# Exercise brief:
Without skipping anything, write out each record below exactly.

# Dataset extract:

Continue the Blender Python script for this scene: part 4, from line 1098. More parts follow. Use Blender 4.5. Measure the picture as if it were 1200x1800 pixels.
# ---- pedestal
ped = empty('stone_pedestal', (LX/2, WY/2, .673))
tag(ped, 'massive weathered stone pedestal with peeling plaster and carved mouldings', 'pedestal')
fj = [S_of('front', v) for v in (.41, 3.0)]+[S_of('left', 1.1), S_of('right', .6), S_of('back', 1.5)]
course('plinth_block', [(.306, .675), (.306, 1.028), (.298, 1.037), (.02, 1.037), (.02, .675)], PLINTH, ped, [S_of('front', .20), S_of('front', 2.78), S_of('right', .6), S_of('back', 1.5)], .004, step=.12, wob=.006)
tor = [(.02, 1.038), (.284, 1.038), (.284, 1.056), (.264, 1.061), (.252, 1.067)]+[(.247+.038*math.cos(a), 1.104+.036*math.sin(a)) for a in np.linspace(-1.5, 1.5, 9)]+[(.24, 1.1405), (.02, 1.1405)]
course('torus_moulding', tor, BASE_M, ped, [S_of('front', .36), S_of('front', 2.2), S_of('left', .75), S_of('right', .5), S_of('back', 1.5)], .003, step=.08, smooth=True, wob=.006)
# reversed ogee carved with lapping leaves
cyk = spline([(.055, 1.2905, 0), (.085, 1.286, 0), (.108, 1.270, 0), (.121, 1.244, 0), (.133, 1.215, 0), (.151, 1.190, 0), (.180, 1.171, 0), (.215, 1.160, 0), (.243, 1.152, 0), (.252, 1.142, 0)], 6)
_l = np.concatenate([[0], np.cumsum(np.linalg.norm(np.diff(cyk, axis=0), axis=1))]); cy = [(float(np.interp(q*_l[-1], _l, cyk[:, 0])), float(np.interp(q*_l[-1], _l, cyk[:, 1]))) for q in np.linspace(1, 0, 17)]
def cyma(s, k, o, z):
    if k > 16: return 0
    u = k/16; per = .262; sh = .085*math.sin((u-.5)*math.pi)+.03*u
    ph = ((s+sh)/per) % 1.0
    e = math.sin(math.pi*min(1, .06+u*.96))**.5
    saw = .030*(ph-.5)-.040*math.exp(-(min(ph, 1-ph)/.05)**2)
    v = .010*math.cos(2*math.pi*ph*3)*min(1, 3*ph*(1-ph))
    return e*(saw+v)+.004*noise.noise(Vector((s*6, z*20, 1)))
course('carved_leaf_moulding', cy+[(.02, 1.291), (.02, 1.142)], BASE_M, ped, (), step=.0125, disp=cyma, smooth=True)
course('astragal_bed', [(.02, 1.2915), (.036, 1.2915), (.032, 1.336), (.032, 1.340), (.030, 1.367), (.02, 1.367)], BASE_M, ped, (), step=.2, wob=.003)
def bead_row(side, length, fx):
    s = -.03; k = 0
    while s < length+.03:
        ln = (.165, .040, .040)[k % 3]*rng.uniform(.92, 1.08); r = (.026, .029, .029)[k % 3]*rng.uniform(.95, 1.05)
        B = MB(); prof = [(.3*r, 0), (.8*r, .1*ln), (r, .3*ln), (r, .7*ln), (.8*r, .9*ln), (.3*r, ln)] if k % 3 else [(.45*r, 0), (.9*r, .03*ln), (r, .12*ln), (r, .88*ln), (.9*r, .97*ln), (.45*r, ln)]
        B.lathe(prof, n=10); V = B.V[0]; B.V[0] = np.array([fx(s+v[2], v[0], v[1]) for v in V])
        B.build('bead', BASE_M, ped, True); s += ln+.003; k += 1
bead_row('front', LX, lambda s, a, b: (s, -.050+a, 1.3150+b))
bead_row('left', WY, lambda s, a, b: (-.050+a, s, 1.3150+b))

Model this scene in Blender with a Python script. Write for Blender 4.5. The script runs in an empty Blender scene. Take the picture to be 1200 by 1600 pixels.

# Final result:
Continue the Blender Python script for this scene: part 4, from line 1098. More parts follow. Use Blender 4.5. Measure the picture as if it were 1200x1800 pixels.
# ---- pedestal
ped = empty('stone_pedestal', (LX/2, WY/2, .673))
tag(ped, 'massive weathered stone pedestal with peeling plaster and carved mouldings', 'pedestal')
fj = [S_of('front', v) for v in (.41, 3.0)]+[S_of('left', 1.1), S_of('right', .6), S_of('back', 1.5)]
course('plinth_block', [(.306, .675), (.306, 1.028), (.298, 1.037), (.02, 1.037), (.02, .675)], PLINTH, ped, [S_of('front', .20), S_of('front', 2.78), S_of('right', .6), S_of('back', 1.5)], .004, step=.12, wob=.006)
tor = [(.02, 1.038), (.284, 1.038), (.284, 1.056), (.264, 1.061), (.252, 1.067)]+[(.247+.038*math.cos(a), 1.104+.036*math.sin(a)) for a in np.linspace(-1.5, 1.5, 9)]+[(.24, 1.1405), (.02, 1.1405)]
course('torus_moulding', tor, BASE_M, ped, [S_of('front', .36), S_of('front', 2.2), S_of('left', .75), S_of('right', .5), S_of('back', 1.5)], .003, step=.08, smooth=True, wob=.006)
# reversed ogee carved with lapping leaves
cyk = spline([(.055, 1.2905, 0), (.085, 1.286, 0), (.108, 1.270, 0), (.121, 1.244, 0), (.133, 1.215, 0), (.151, 1.190, 0), (.180, 1.171, 0), (.215, 1.160, 0), (.243, 1.152, 0), (.252, 1.142, 0)], 6)
_l = np.concatenate([[0], np.cumsum(np.linalg.norm(np.diff(cyk, axis=0), axis=1))]); cy = [(float(np.interp(q*_l[-1], _l, cyk[:, 0])), float(np.interp(q*_l[-1], _l, cyk[:, 1]))) for q in np.linspace(1, 0, 17)]
def cyma(s, k, o, z):
    if k > 16: return 0
    u = k/16; per = .262; sh = .085*math.sin((u-.5)*math.pi)+.03*u
    ph = ((s+sh)/per) % 1.0
    e = math.sin(math.pi*min(1, .06+u*.96))**.5
    saw = .030*(ph-.5)-.040*math.exp(-(min(ph, 1-ph)/.05)**2)
    v = .010*math.cos(2*math.pi*ph*3)*min(1, 3*ph*(1-ph))
    return e*(saw+v)+.004*noise.noise(Vector((s*6, z*20, 1)))
course('carved_leaf_moulding', cy+[(.02, 1.291), (.02, 1.142)], BASE_M, ped, (), step=.0125, disp=cyma, smooth=True)
course('astragal_bed', [(.02, 1.2915), (.036, 1.2915), (.032, 1.336), (.032, 1.340), (.030, 1.367), (.02, 1.367)], BASE_M, ped, (), step=.2, wob=.003)
def bead_row(side, length, fx):
    s = -.03; k = 0
    while s < length+.03:
        ln = (.165, .040, .040)[k % 3]*rng.uniform(.92, 1.08); r = (.026, .029, .029)[k % 3]*rng.uniform(.95, 1.05)
        B = MB(); prof = [(.3*r, 0), (.8*r, .1*ln), (r, .3*ln), (r, .7*ln), (.8*r, .9*ln), (.3*r, ln)] if k % 3 else [(.45*r, 0), (.9*r, .03*ln), (r, .12*ln), (r, .88*ln), (.9*r, .97*ln), (.45*r, ln)]
        B.lathe(prof, n=10); V = B.V[0]; B.V[0] = np.array([fx(s+v[2], v[0], v[1]) for v in V])
        B.build('bead', BASE_M, ped, True); s += ln+.003; k += 1
bead_row('front', LX, lambda s, a, b: (s, -.050+a, 1.3150+b))
bead_row('left', WY, lambda s, a, b: (-.050+a, s, 1.3150+b))

Model this scene in Blender with a Python script. Write for Blender 4.5. The script runs in an empty Blender scene. Take the picture to be 1200 by 1600 pixels.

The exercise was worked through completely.